My eldest uncle was studying abroad. [My grandfather] took his youngest son, and left his daughters and wife behind to run the family business. The gender dynamic is important. My grandmother, mother, aunts were left behind.

The way this was told is that one aunt escorted her father and brother to the embassy, and they realized it was a big mistake in not taking the whole family, but it was too late. I try to imagine my grandfather when he realized that.

My mother describes the insane chaos in Saigon, teenagers haphazardly driving tanks down the street. When the Communists took over she had to go to a reeducation camp.

They kept trying to escape. It was a big risk. My grandfather was sending back gold. You didn’t know who you could trust. They ended up on a rickety boat, and made it to a refugee camp in Malaysia. And they finally came over. There were so many moments when they were almost caught. They were living in constant terror.

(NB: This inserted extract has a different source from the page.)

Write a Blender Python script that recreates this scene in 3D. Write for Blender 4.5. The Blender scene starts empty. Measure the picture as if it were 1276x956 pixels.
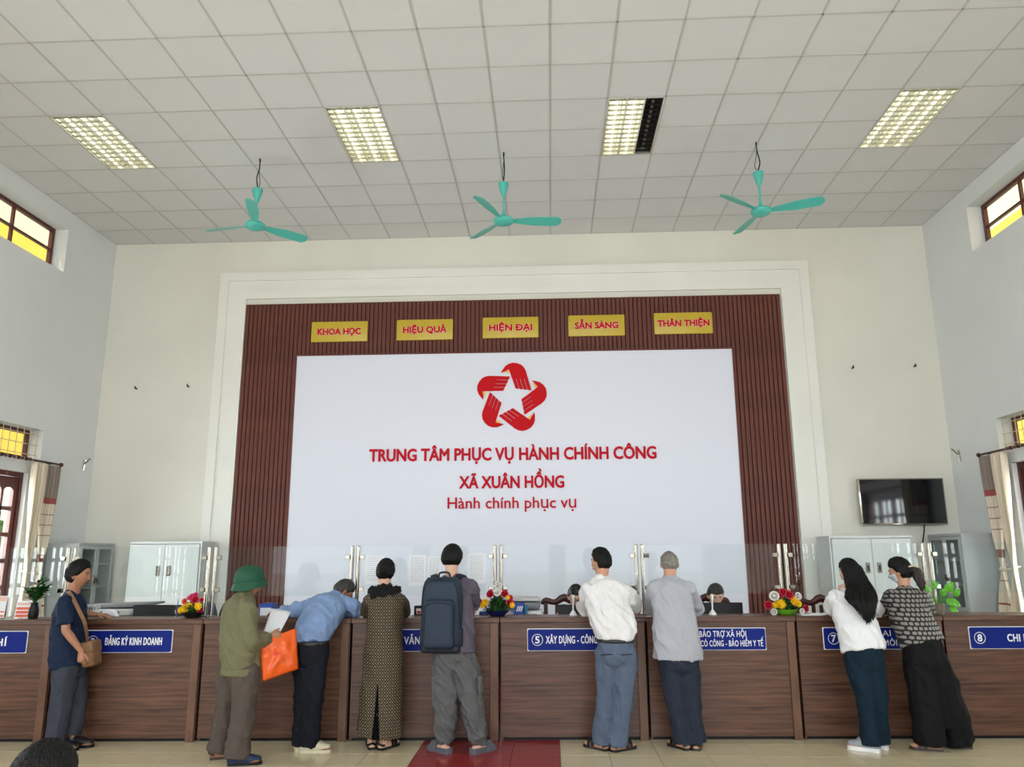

When I learned the story, I had sympathy and empathy for my mother. I didn’t know how she could do everything she did here. It helped me understand. It made me think about the people who didn’t make it.

My dissertation project is to travel to the diaspora in this country [and others] and record how they tell the story, and examine how people assimilate. There’s always a [refugee crisis] happening.

Q: Over how long a time did you write these poems, and how did you decide on the order in which they would appear?

A: My brother died in 2014. The title was there before that. It happened really fast. I didn’t decide to write with the pictures until July 2016. I write in summer and winter. I wrote it in August and December 2016. The book was picked up in 2017.

The book just poured out of me once I figured out how to access that part of me. Ninety percent was written in 30 days. I plan, I prepare, and I don’t see anybody for 15 days.

I printed everything out, and then I knew I wanted three sections. I like the prime numbers, the imbalance. A beginning, a middle, and an end. There also were three siblings, now there are only two of us…

Q: Anything else we should know?

A: The cover makes me happy. Tennis is crucial to our family, and it’s an homage to this tradition in my family. In Asian households you don’t wear shoes in the house, and the sandals encapsulated our family culture.